MXGP World Champion Tony Cairoli has elected to contest the Grand Prix of Spain with KTM’s new factory 450SX-F and could use the AMA-title winning machine for the rest of the FIM Motocross World Championship as the Sicilian attempts to claim his seventh crown in a row in the premier class. Cairoli has left his 350SX-F, with which he has aced MXGP/MX1 every year since 2010, to one side in favour of the same motorcycle as used by Red Bull KTM team-mate Ken De Dycker.

 

‘222’ has cited the recent level of track preparations as one of the reasons for the change but also the increased potential of the 2016 450SX-F (due to be unveiled in production form for the first time later this month in Italy) and fresh motivation; undoubtedly to tackle rivals such as Max Nagl, Clement Desalle, Gautier Paulin and intermittently Ryan Villopoto.

 

“We were testing a lot with the 450 this winter and I felt the new bike was a lot better than the years before,” he commented. “I think we tested more with that bike than with the 350. In the end I chose the 350 to start the season because I was not 100% fit after the injury at the Motocross of Nations and my sensation was obviously good with that bike.
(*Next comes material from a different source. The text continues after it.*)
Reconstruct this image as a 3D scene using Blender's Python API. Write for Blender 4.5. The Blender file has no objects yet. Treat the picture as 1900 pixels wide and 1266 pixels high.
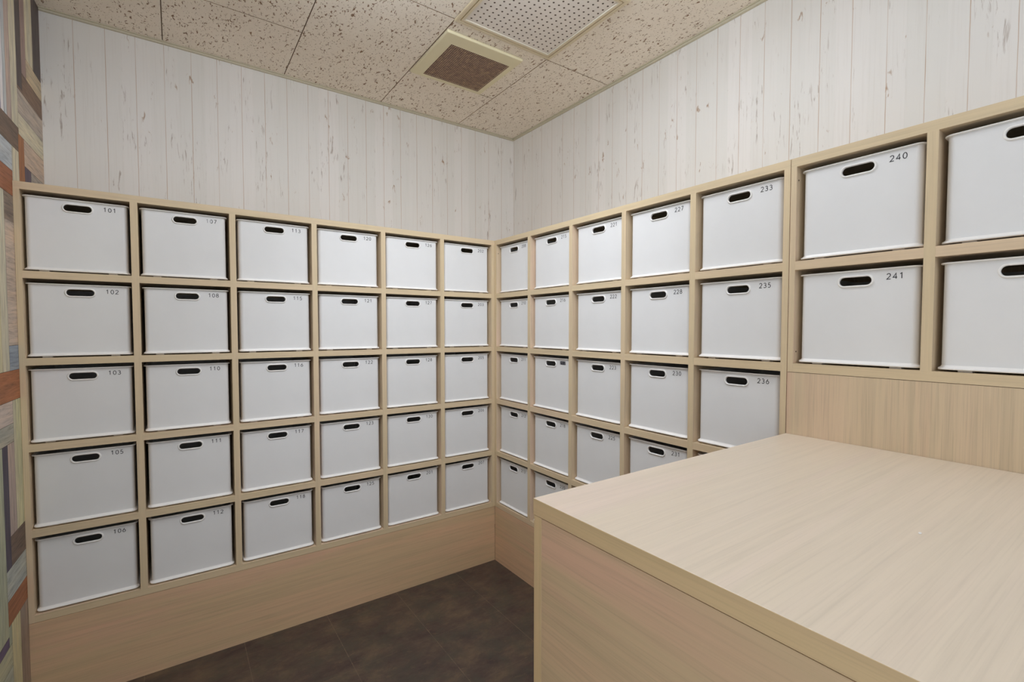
import bpy, bmesh, math, random
from mathutils import Vector, Matrix

SC = bpy.context.scene
COL = SC.collection
rnd = random.Random(7)

# ---------------------------------------------------------------- camera
CX, CY, CZ = -1.4000, -2.1773, 1.2685
YAW, PITCH, ROLL = 0.6176, -0.0365, 0.0003
FPX = 889.58
f = Vector((math.sin(YAW)*math.cos(PITCH), math.cos(YAW)*math.cos(PITCH), math.sin(PITCH)))
r = Vector((math.cos(YAW), -math.sin(YAW), 0))
u = r.cross(f)
r2 = r*math.cos(ROLL)+u*math.sin(ROLL)
u2 = -r*math.sin(ROLL)+u*math.cos(ROLL)
cd = bpy.data.cameras.new('camera'); cam = bpy.data.objects.new('camera', cd); COL.objects.link(cam)
m = Matrix((r2, u2, -f)).transposed().to_4x4(); m.translation = Vector((CX, CY, CZ))
cam.matrix_world = m
cd.sensor_fit = 'HORIZONTAL'; cd.sensor_width = 36
cd.lens = FPX/1900*36
cd.shift_x = -8.77/1900; cd.shift_y = 9.16/1900
cd.clip_start = 0.02
SC.camera = cam

# ---------------------------------------------------------------- world, lights, exposure
w = bpy.data.worlds.new('world'); SC.world = w; w.use_nodes = True
w.node_tree.nodes['Background'].inputs[0].default_value = (0.93, 0.98, 1.05, 1)
w.node_tree.nodes['Background'].inputs[1].default_value = 0.80  # world light added as fill, entering through the open rear and left
SC.view_settings.view_transform = 'Standard'
try: SC.view_settings.look = 'None'
except Exception: pass
SC.view_settings.gamma = 1
SC.view_settings.use_curve_mapping = False
SC.view_settings.exposure = 0.13
SC.cycles.diffuse_bounces = 8; SC.cycles.max_bounces = 14

# the room's lamps hang at the ceiling, above the photograph's upper edge: x, y, size x, size y, strength
LAMPS = [(-0.95, -0.75, .26, .26, 12.0), (-0.50, -1.10, .26, .26, 17.5), (-1.40, -1.75, .26, .26, 11.5)]
LAMP_COL = (0.925, 0.975, 1.06)
# added fill spot without a fixture, aimed to brighten the corner of the shelves
SPOT = ((-.85, -1.15, 2.385), (.0, .0, .3), 92, 30)
l = bpy.data.lights.new('corner_fill_spot', 'SPOT'); l.energy = SPOT[3]; l.spot_size = math.radians(SPOT[2]); l.spot_blend = 1
l.shadow_soft_size = .12; l.color = LAMP_COL
o = bpy.data.objects.new('corner_fill_spot', l); COL.objects.link(o); o.location = SPOT[0]
o.rotation_euler = (Vector(SPOT[1])-Vector(SPOT[0])).to_track_quat('-Z', 'Y').to_euler()

# ---------------------------------------------------------------- helpers
def lin(c):
    return tuple(((v/255)/12.92 if v/255 <= .04045 else ((v/255+.055)/1.055)**2.4) for v in c)+(1.0,)

class NT:
    def __init__(s, name):
        s.m = bpy.data.materials.new(name); s.m.use_nodes = True
        s.t = s.m.node_tree; s.b = s.t.nodes['Principled BSDF']
    def n(s, typ, **kw):
        x = s.t.nodes.new(typ)
        for k, v in kw.items(): setattr(x, k, v)
        return x
    def l(s, a, b): s.t.links.new(a, b)
    def val(s, sock, v): sock.default_value = v
    def math(s, op, a, b=None, c=None, clamp=False):
        x = s.n('ShaderNodeMath', operation=op, use_clamp=clamp)
        for i, v in enumerate((a, b, c)):
            if v is None: continue
            if isinstance(v, (int, float)): x.inputs[i].default_value = v
            else: s.l(v, x.inputs[i])
        return x.outputs[0]
    def mapped(s, sc, loc=(0, 0, 0), src='Object'):
        tc = s.n('ShaderNodeTexCoord'); mp = s.n('ShaderNodeMapping')
        mp.inputs['Scale'].default_value = sc; mp.inputs['Location'].default_value = loc
        s.l(tc.outputs[src], mp.inputs[0]); return mp.outputs[0]
    def noise(s, vec, scale=1, detail=2, rough=.5, dist=0):
        x = s.n('ShaderNodeTexNoise'); x.inputs['Scale'].default_value = scale
        x.inputs['Detail'].default_value = detail; x.inputs['Roughness'].default_value = rough
        x.inputs['Distortion'].default_value = dist
        s.l(vec, x.inputs['Vector']); return x.outputs['Fac']
    def ramp(s, fac, stops):
        x = s.n('ShaderNodeValToRGB'); e = x.color_ramp.elements
        while len(e) < len(stops): e.new(.5)
        for i, (p, c) in enumerate(stops):
            e[i].position = p; e[i].color = c if len(c) == 4 else tuple(c)+(1,)
        s.l(fac, x.inputs[0]); return x.outputs[0]
    def mix(s, fac, a, b, mode='MIX'):
        x = s.n('ShaderNodeMix', data_type='RGBA', blend_type=mode)
        for i, v in ((0, fac), (6, a), (7, b)):
            if isinstance(v, (int, float)): x.inputs[i].default_value = v
            elif isinstance(v, tuple): x.inputs[i].default_value = v
            else: s.l(v, x.inputs[i])
        return x.outputs[2]
    def base(s, c):
        if isinstance(c, tuple): s.b.inputs['Base Color'].default_value = c
        else: s.l(c, s.b.inputs['Base Color'])
    def rough(s, v, spec=.5):
        if isinstance(v, (int, float)): s.b.inputs['Roughness'].default_value = v
        else: s.l(v, s.b.inputs['Roughness'])
        s.b.inputs['Specular IOR Level'].default_value = spec
    def bump(s, h, strength=.2, dist=.001):
        x = s.n('ShaderNodeBump'); x.inputs['Strength'].default_value = strength
        x.inputs['Distance'].default_value = dist
        s.l(h, x.inputs['Height']); s.l(x.outputs[0], s.b.inputs['Normal'])

def plain(name, c, rough=.5, spec=.5, var=.02):
    k = NT(name)
    n = k.noise(k.mapped((1, 1, 1)), 14, 3)
    lo = tuple(v*(1-var) for v in lin(c)[:3])+(1,); hi = tuple(min(1, v*(1+var)) for v in lin(c)[:3])+(1,)
    k.base(k.ramp(n, ((.3, lo), (.7, hi)))); k.rough(rough, spec)
    return k.m

def wood(name, axis, A, B, C, seed=0, strength=1.0, rough=.42):
    """laminate with straight grain along the given axis"""
    k = NT(name)
    def sc(al, ac): return tuple(al if i == axis else ac for i in range(3))
    n1 = k.noise(k.mapped(sc(.55, 7), (seed, seed*.7, 3)), 1, 3, .6, .3)
    n2 = k.noise(k.mapped(sc(1.6, 70), (seed*2, 1, seed)), 1, 4, .62, .4)
    n3 = k.noise(k.mapped(sc(7, 330), (1, seed, 2)), 1, 2, .5)
    c = k.ramp(n1, ((.32, lin(A)), (.50, lin(B)), (.68, lin(C))))
    d = k.ramp(n2, ((.25, (1-.17*strength,)*3), (.55, (1,)*3), (.8, (1+.05*strength,)*3)))
    c = k.mix(1.0, c, d, 'MULTIPLY')
    d3 = k.ramp(n3, ((.30, (1-.12*strength,)*3), (.5, (1,)*3)))
    c = k.mix(1.0, c, d3, 'MULTIPLY')
    k.base(c); k.rough(rough, .42); k.bump(n3, .06, .0006)
    return k.m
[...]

It was a difficult choice because I was already thinking a lot about the 450 but in the end I went with the engine that I knew already for many years.”

 

“The tracks so far seem to be flatter and easier compared to other seasons,” added Cairoli who travelled to Talavera de la Reina for the sixth round of eighteen in the 2015 schedule with an improved feeling in his left hand after suffering a small fracture sustained at the Grand Prix of Europe in Holland two weeks ago. “There are more jumps but the technical level feels lower and the power of the bike is really important. I felt I had to push the limit of the 350 more to stay with the others. I tested the 450 again before Valkenswaard and then after I decided to go for the change…and for new motivation also: a new challenge. I haven’t tried for a championship on a 450 before. In 2009 we used what was a standard Yamaha. I want to find new limits.”

 

Cairoli won his very first MXGP (MX1) race as a wild-card at Donington Park in the UK in 2007 using a YZ450F and achieved his first title in 2009 with the same bike. Engine management and electronics have undoubtedly progressed in half a decade and the Italian indirectly admitted as much: “In 2007 the Yamaha was a really good bike but the KTM now is much stronger. I have the same engine as De Dycker and it is the strongest I have ever had. It is easy to ride and to control the power.”

 

The 350SX-F is still present in MXGP thanks to third Red Bull KTM rider Tommy Searle and Marchetti KTM’s Jose Butron. “The 350 was perfect and for sure is still good to win but at this time we have a really good 450 that feels very much like a 350!” Cairoli says. “There is much more torque and it will help me around the kind of tracks we have at the moment. On some flat pieces you can put down all the power without risking much. It is a good solution for the tracks we have now.”